Tips for an Entrepreneur: What to Do if a Company Is on the Verge of Bankruptcy

What to Do if a Company Is on the Verge of Bankruptcy

Knowing several nuances will help to avoid the adverse consequences that the head or owner of a bankrupt organization may face. Bankruptcy law and law enforcement practice contain many subtleties, situations related to the debtor’s inability to satisfy all the requirements of creditors and the goals pursued by the parties to these legal relations are varied. However, knowledge of some features of the law enforcement practice of bankruptcy will certainly not be superfluous if you may encounter this as the head or owner of the company.

Tip 1: Have loyal creditors in the registry

It is no secret that the creditor or several creditors with the largest amount of claims controls the bankruptcy procedure. Creditors make a majority vote on the main decisions in the bankruptcy procedure, starting from the choice of procedure and the candidacy of the arbitration manager and ending with the approval of the procedure for the sale of property or the conclusion of a settlement agreement.

It is always useful to have loyal creditors in the registry.

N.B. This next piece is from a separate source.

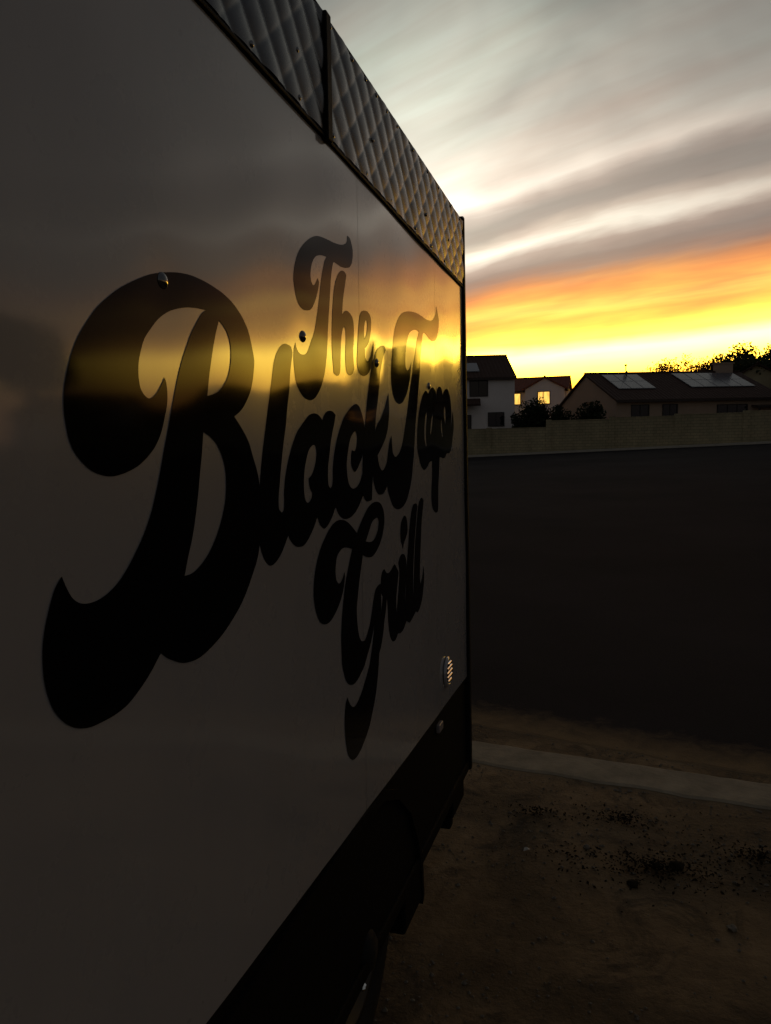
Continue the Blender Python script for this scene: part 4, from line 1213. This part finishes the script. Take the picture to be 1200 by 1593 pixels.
def debris(loc, r, n, label, seed):
    random.seed(seed)
    vv, ff = [], []
    for _ in range(n):
        a = random.uniform(0, 6.28); d = r * abs(random.gauss(0, .75))
        p_ = Vector((math.cos(a) * d * 1.9, math.sin(a) * d * .8, random.uniform(0.002, .010 + .02 * max(0, 1 - d / r))))
        u = Vector((random.gauss(0, .5), random.gauss(0, .5), 1)).normalized()
        w = Matrix.Rotation(random.uniform(0, 6.28), 3, u) @ u.orthogonal().normalized()
        t = u.cross(w); s = random.uniform(.003, .010)
        k = len(vv)
        vv += [p_ - w * s, p_ + t * s * .5 + u * .004, p_ + w * s, p_ - t * s * .5]
        ff.append((k, k + 1, k + 2, k + 3))
    o = mesh_obj('leaf_litter', vv, ff, M['dry'])
    o.location = loc
    tag(o, label, 'leaf litter', 'dry leaf patches on the dirt', 'stuff')


debris((.13, 2.92, .001), .17, 900, 'largest dark patch of dry leaves on the dirt', 2)
debris((.52, 3.10, .001), .13, 420, 'dark patch of dry leaves near the right edge', 3)
debris((.02, 3.28, .001), .10, 260, 'small dark patch of dry leaves towards the kerb', 4)
debris((-.35, 3.25, .001), .08, 140, 'thin patch of dry leaves near the trailer', 5)


def stone(loc, r, label, mat='stone', seed=1):
    random.seed(seed)
    bm = bmesh.new()
    bmesh.ops.create_icosphere(bm, subdivisions=2, radius=r)
    off = random.uniform(0, 50)
    for v in bm.verts:
        v.co *= 1 + .45 * mnoise.noise(v.co * (1.3 / r) + Vector((off, 0, 0)))
        v.co.z *= .6
    me = bpy.data.meshes.new('stone'); bm.to_mesh(me); bm.free()
    me.materials.append(M[mat])
    o = link(bpy.data.objects.new('stone', me)); o.location = loc
    tag(o, label, 'stone', 'stones on the dirt')


stone((.05, 2.80, .008), .022, 'dark stone just below the largest leaf patch', 'dry', 3)
stone((.21, 2.96, .010), .028, 'dark lump of earth inside the largest leaf patch', 'dry', 4)
stone((.36, 2.62, .006), .016, 'small stone on bare dirt below the leaf patches', 'stone', 5)
stone((-.12, 3.02, .006), .014, 'small stone between the trailer and the leaves', 'stone', 6)
# scrap of pale litter
lo = mesh_obj('paper_scrap', [(0, 0, 0), (.022, .004, .008), (.026, .016, .003), (.004, .014, .010), (.012, .008, .014)], [(0, 1, 4), (1, 2, 4), (2, 3, 4), (3, 0, 4)], M['litter'])
lo.location = (-.36, 2.93, .003)
tag(lo, 'tiny scrap of pale paper on the dirt beside the trailer', 'litter')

Do not forget that in the bankruptcy procedure, the creditor of his company may even be its founder, if he provided his company with real funds that were used in the organization’s activities. At the same time, if the creditor is “fictitious,” the court may exclude it from the register.

Tip 2: Don’t make transactions aimed at causing damage to creditors

Creditors have the right to challenge transactions concluded in order to cause damage to the property rights of creditors. Such transactions may be declared invalid by the court if they were completed within 3 years before the application for declaring the debtor bankrupt or after the acceptance of the said application, and the responsible persons may be held subsidiary. The head of the “potential bankrupt” must be extremely careful about transactions that can later be regarded as the withdrawal of property of the debtor.

At the same time, transactions related to the establishment of new companies and the incorporation of property of a future bankrupt into their authorized capital are less likely to be challenged and declared invalid. The courts indicate that the disposal of the property of the disputed transaction from the debtor may be compensated by an equal counter-performance – receipt of a share in the authorized capital, which cannot be regarded as a decrease in the bankruptcy estate

You should remember that bankruptcy does not protect the debtor and its co-dependent persons from all creditors.